- _Written problem_: Return the first line, the line containing "headplate(paint,xc[b],xc[b+1],.88,Z(402),.66,2.5,21.2,0.004,.3)", and every line between them, exactly as they stand.

- _Collected data_:
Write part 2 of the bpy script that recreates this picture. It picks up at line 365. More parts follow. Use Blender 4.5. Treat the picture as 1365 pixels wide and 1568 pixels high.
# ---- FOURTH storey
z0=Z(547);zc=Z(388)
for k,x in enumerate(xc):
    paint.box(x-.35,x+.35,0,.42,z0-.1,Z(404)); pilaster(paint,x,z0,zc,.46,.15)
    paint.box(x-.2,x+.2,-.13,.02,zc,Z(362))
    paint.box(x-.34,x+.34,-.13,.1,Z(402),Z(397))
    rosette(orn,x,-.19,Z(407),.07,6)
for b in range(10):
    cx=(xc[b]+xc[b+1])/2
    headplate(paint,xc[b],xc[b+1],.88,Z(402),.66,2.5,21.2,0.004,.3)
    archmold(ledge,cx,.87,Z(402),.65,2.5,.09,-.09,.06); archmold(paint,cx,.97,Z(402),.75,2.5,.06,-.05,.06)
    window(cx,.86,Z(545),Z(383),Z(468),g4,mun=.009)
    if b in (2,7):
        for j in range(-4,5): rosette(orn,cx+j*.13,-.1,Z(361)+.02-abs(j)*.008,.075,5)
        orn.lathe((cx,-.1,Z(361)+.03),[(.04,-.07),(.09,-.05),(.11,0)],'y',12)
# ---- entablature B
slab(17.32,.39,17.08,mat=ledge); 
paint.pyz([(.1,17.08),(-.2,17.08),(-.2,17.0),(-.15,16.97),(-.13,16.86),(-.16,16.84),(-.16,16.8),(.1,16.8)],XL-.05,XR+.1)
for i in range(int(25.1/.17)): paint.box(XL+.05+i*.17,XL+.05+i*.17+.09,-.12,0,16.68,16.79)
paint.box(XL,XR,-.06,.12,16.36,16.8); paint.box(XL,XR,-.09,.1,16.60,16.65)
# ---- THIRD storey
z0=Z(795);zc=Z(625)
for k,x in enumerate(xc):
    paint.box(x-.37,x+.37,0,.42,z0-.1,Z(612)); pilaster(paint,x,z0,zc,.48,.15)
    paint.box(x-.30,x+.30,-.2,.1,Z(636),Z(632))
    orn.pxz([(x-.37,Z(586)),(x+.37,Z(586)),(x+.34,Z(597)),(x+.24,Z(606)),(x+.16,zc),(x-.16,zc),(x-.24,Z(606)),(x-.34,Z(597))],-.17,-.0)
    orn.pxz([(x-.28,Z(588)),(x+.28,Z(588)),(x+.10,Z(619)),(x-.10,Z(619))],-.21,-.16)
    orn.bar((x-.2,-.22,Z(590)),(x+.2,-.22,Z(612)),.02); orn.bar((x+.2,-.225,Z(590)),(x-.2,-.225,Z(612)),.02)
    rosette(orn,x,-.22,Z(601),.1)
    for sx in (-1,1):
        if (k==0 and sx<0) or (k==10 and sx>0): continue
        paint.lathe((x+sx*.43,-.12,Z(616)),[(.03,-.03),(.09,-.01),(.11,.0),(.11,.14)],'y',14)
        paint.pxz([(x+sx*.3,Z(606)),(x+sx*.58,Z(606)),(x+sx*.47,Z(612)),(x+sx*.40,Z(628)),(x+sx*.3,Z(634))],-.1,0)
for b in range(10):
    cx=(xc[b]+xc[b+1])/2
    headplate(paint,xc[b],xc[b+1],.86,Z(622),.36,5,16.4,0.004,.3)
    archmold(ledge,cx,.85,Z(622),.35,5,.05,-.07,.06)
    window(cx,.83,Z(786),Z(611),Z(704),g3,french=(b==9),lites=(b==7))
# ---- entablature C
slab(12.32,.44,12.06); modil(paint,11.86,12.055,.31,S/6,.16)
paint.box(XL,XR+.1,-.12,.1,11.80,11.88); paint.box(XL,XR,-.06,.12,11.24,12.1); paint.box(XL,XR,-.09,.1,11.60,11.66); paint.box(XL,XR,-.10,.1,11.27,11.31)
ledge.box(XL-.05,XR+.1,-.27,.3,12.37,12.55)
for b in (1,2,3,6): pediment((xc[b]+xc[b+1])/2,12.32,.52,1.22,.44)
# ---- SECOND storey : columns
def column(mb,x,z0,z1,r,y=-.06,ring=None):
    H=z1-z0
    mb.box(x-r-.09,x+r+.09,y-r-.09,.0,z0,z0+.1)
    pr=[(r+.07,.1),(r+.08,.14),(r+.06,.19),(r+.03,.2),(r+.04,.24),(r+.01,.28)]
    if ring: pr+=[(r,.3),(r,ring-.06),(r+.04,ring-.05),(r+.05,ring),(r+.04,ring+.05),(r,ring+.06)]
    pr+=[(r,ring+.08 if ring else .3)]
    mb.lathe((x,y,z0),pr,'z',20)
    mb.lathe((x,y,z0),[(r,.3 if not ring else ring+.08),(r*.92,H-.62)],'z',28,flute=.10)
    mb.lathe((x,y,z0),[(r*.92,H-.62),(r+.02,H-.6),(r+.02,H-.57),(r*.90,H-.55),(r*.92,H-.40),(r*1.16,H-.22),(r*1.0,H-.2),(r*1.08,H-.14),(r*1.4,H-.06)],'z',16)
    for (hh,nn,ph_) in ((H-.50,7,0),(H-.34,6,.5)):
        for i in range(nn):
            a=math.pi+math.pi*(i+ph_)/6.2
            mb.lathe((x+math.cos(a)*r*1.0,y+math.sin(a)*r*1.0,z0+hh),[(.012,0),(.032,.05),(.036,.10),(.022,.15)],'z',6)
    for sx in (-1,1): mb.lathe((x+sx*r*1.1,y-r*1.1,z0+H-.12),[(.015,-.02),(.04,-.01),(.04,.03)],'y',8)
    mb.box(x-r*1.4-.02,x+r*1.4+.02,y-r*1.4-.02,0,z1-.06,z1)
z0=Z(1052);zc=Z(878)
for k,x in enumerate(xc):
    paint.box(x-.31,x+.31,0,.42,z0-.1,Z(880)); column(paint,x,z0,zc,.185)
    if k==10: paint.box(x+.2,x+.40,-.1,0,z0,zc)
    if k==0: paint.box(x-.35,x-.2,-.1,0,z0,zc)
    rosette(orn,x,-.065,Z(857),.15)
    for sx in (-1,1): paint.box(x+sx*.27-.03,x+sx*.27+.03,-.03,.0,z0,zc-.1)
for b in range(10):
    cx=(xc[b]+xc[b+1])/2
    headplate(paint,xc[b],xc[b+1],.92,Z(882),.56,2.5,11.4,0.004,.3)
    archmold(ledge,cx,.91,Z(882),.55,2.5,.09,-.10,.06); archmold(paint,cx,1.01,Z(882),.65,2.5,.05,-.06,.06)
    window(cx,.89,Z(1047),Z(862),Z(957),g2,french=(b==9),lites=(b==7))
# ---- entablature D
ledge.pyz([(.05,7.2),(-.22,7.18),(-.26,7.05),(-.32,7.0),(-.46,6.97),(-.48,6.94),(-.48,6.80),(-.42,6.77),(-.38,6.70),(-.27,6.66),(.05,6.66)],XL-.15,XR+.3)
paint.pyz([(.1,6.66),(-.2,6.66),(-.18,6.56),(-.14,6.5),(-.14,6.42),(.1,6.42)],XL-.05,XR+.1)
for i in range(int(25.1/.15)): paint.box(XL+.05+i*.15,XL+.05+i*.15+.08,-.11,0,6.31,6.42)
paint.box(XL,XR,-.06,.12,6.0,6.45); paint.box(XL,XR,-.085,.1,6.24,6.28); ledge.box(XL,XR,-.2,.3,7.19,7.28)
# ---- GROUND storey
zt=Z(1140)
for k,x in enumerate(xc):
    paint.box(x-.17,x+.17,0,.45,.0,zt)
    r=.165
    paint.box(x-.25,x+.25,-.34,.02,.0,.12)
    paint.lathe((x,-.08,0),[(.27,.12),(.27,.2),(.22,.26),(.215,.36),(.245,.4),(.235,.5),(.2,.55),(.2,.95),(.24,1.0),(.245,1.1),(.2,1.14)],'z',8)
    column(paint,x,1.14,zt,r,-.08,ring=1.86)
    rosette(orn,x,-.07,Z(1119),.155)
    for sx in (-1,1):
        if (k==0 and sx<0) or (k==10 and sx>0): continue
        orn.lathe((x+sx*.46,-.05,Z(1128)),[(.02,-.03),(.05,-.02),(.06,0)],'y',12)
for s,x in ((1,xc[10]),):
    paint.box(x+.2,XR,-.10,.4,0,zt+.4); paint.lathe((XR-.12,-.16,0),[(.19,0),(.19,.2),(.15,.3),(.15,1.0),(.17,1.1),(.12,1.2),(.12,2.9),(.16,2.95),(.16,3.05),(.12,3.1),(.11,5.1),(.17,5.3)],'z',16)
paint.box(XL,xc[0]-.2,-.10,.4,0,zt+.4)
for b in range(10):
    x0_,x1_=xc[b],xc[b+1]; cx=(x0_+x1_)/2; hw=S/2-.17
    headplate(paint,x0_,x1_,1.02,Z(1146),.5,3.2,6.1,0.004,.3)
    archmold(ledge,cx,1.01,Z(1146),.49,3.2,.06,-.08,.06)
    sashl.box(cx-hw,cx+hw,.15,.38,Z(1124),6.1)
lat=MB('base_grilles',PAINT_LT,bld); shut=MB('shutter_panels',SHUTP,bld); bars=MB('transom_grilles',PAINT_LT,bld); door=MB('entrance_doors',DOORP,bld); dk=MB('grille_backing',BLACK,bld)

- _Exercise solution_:
Write part 2 of the bpy script that recreates this picture. It picks up at line 365. More parts follow. Use Blender 4.5. Treat the picture as 1365 pixels wide and 1568 pixels high.
# ---- FOURTH storey
z0=Z(547);zc=Z(388)
for k,x in enumerate(xc):
    paint.box(x-.35,x+.35,0,.42,z0-.1,Z(404)); pilaster(paint,x,z0,zc,.46,.15)
    paint.box(x-.2,x+.2,-.13,.02,zc,Z(362))
    paint.box(x-.34,x+.34,-.13,.1,Z(402),Z(397))
    rosette(orn,x,-.19,Z(407),.07,6)
for b in range(10):
    cx=(xc[b]+xc[b+1])/2
    headplate(paint,xc[b],xc[b+1],.88,Z(402),.66,2.5,21.2,0.004,.3)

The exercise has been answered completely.